Columnist Jon Ralston: The day the final screw turned
Friday, July 12, 2002 | 4:51 a.m.
A few minutes after 11 a.m. on Tuesday, The Day The Final Screw Turned, Sen. Harry Reid stood up on the floor of the U.S. Senate and explained that he and fellow Nevadan John Ensign believed that "it is important that members have the benefit of some debate prior to this most important vote" on Yucca Mountain.
As the majority whip spoke, only four other senators were in the chamber -- Ensign, and Yucca Mountain proponents Frank Murkowski, Larry Craig and Minority Leader Trent Lott. Other than them, only the empty chairs were listening.
Almost exactly seven hours later, when the fateful vote was taken, only a handful of the senators had taken the time to listen to any of the faux debate, which generally rehashed familiar issues. Important vote? Only to Reid, Ensign, a few dump advocates and the nuclear industry, which will use the 60-39 approval (actually 61 because an absent Jesse Helms by proxy was an affirmative vote) as a license to get new plants and remove a crushing financial liability from its ledgers (perhaps Arthur Andersen could help).
As senators consoled Harry Ensign in the Senate's well as the vote was being taken, it was obvious that they felt sorry for their colleagues -- no schadenfreude in this collegial chamber -- but that they also felt, as Murkowski would acknowledge in an interview later, that better that Western wasteland than their home states.
That was true in 1987, when the first screw turned, and it was true on July 9, 2002, a day that will live in infamy in Nevada. But this was no Pearl Harbor -- many have seen this coming for 15 or 20 years -- and the question is whether, despite all the John Paul Jones imitations by the Nevada political elite, the fight is at an end.
By the morning of the vote, Reid and Ensign knew only the chairs would be listening.

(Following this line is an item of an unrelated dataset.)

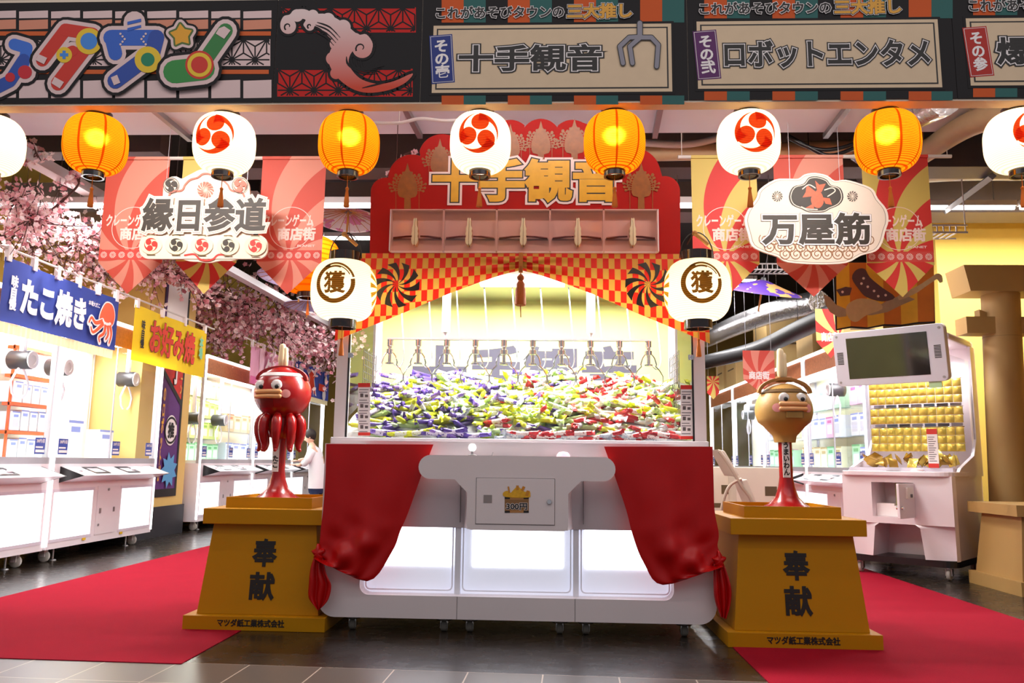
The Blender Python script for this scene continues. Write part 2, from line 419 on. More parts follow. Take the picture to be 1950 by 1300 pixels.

But it almost didn't happen that way. What is little known is how dicey this became for the proponents in the days leading up to the vote, as Ensign was convinced he had both Utah senators and a few others may have been wavering. Helms couldn't be there, no one is ever sure if near-centagenarian Strom Thurmond of South Carolina will vote and another Republican, Ohio's George Voinovich, might have been absent for a family funeral.
Do the math -- the Republican dump adherents don't have Utah's Orrin Hatch and Robert Bennett, Thurmond, Helms and Voinovich and suddenly it's a ballgame. Reid and Majority Leader Tom Daschle turn their own screws to a few caucus members and this is the equivalent of gaming losing an important vote in Carson City.
But then the White House roped Hatch and Bennett back into the corral and it was over. Momentum dead. Ensign, in the end, was able to get zero new Republicans, and Reid and Daschle, seeing what had occurred with the Utahans, decided not to hammer any of the caucus members to cast potentially risky votes. End of story.
Moments before the vote, Reid put the entire dump fight, a parochial battle most of the Club of 100 couldn't care less about, into national perspective:
"Corporate interests are pushing this ... The only person who could have stopped this corporate abuse today, it appears, is the president of the Untied States. He misled the people of Nevada. That is the reason he is president of the United States, I am sorry to say. If he had told the truth about Yucca Mountain, he would not be president."
Only the chairs were listening -- most senators had not come to the floor for the vote yet -- but Reid was right. If Bush had not delivered that big lie during the campaign -- via fax, no less -- that he would let science not politics determine this, he might well have lost Nevada and thus the White House.
Reid did all he could. As for Ensign, he truly looked despondent afterward. How humiliating for him to garner no new Republicans. It's hard to say that he should have been expected to do so -- a freshman senator vs. a president of the same party is no contest. But Ensign set himself up for criticism by running two Senate campaigns saying Nevada needed a voice in the GOP caucus. His voice might have been heard if the same election that delivered Ensign to Washington had not given George W. Bush the presidency and thus sealed this vote.
So what now? Is this the beginning of the end or the end of the beginning? Does the kitchen sink of legal cases have any chance, can the dump be slowed and killed by the time the Nuclear Regulatory Commission is slated to license it? Will dump advocates, emboldened by this victory, try to accelerate the timetable by resurrecting Nevada as an interim storage site?
All those questions will be answered -- and probably sooner than later. But if I were a Nevada politician imploring voters to put away their white flags, I would worry that this issue has reached a critical mass in Nevada and that the nuclear political reaction could be for voters to explode in fury after two decades of rhetoric has produced a political dud.
What do the politicians say then? They might find as they talk to their constituents that only the chairs are listening.